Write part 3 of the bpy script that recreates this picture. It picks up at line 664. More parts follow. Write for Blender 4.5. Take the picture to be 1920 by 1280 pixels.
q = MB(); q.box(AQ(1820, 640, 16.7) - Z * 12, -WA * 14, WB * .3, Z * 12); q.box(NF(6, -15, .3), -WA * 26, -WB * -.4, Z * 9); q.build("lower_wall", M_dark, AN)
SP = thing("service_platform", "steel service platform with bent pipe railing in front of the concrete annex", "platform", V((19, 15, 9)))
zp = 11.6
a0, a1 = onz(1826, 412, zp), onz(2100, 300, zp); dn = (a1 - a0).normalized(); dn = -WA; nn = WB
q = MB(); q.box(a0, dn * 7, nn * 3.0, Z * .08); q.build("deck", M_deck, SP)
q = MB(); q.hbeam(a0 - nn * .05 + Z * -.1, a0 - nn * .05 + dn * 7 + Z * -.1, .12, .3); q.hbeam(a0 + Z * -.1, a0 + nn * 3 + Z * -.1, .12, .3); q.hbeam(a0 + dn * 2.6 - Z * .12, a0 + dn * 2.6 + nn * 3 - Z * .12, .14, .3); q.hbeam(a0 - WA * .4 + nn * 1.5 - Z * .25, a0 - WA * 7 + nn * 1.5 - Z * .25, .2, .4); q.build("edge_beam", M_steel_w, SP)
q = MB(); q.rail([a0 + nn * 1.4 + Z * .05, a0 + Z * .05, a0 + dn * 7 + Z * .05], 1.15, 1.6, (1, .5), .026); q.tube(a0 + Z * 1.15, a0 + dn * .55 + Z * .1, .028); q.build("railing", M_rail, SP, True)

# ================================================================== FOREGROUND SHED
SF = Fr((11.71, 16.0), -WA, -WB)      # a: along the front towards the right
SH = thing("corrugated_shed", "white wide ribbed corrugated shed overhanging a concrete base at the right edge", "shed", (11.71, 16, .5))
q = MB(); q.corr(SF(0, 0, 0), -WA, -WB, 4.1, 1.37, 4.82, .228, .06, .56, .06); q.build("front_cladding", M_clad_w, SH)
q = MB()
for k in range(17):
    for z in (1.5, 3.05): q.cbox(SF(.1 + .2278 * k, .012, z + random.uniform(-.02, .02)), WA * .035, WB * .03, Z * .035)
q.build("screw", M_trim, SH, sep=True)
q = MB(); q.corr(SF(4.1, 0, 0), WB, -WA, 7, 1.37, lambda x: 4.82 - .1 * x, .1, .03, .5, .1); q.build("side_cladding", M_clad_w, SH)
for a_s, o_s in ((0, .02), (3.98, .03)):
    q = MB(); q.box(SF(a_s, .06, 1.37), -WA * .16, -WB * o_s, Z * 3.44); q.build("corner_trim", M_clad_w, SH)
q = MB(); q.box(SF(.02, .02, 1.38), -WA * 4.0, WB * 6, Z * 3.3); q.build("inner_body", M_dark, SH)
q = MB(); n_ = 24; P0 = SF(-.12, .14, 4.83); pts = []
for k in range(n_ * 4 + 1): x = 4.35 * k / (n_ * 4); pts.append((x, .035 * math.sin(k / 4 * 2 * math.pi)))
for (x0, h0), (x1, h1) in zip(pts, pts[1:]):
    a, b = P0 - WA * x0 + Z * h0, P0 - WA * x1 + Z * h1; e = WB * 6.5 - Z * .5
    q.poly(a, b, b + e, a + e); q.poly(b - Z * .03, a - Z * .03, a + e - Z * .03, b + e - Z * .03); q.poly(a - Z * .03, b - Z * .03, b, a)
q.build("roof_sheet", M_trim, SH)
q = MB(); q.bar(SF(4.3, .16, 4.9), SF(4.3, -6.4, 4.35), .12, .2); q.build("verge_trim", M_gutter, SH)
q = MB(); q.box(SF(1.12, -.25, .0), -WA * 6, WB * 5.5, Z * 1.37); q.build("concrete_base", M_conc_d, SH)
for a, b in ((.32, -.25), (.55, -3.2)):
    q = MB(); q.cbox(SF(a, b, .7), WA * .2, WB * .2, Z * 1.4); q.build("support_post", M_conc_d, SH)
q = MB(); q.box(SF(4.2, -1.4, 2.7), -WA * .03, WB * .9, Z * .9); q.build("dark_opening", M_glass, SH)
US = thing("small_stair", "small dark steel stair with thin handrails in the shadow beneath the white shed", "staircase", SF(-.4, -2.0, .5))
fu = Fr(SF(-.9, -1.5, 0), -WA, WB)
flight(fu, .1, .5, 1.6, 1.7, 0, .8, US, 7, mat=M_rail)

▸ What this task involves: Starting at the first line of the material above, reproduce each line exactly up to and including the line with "q = MB(); q.rail([a0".

▸ Task response:
Write part 3 of the bpy script that recreates this picture. It picks up at line 664. More parts follow. Write for Blender 4.5. Take the picture to be 1920 by 1280 pixels.
q = MB(); q.box(AQ(1820, 640, 16.7) - Z * 12, -WA * 14, WB * .3, Z * 12); q.box(NF(6, -15, .3), -WA * 26, -WB * -.4, Z * 9); q.build("lower_wall", M_dark, AN)
SP = thing("service_platform", "steel service platform with bent pipe railing in front of the concrete annex", "platform", V((19, 15, 9)))
zp = 11.6
a0, a1 = onz(1826, 412, zp), onz(2100, 300, zp); dn = (a1 - a0).normalized(); dn = -WA; nn = WB
q = MB(); q.box(a0, dn * 7, nn * 3.0, Z * .08); q.build("deck", M_deck, SP)
q = MB(); q.hbeam(a0 - nn * .05 + Z * -.1, a0 - nn * .05 + dn * 7 + Z * -.1, .12, .3); q.hbeam(a0 + Z * -.1, a0 + nn * 3 + Z * -.1, .12, .3); q.hbeam(a0 + dn * 2.6 - Z * .12, a0 + dn * 2.6 + nn * 3 - Z * .12, .14, .3); q.hbeam(a0 - WA * .4 + nn * 1.5 - Z * .25, a0 - WA * 7 + nn * 1.5 - Z * .25, .2, .4); q.build("edge_beam", M_steel_w, SP)
q = MB(); q.rail([a0 + nn * 1.4 + Z * .05, a0 + Z * .05, a0 + dn * 7 + Z * .05], 1.15, 1.6, (1, .5), .026); q.tube(a0 + Z * 1.15, a0 + dn * .55 + Z * .1, .028); q.build("railing", M_rail, SP, True)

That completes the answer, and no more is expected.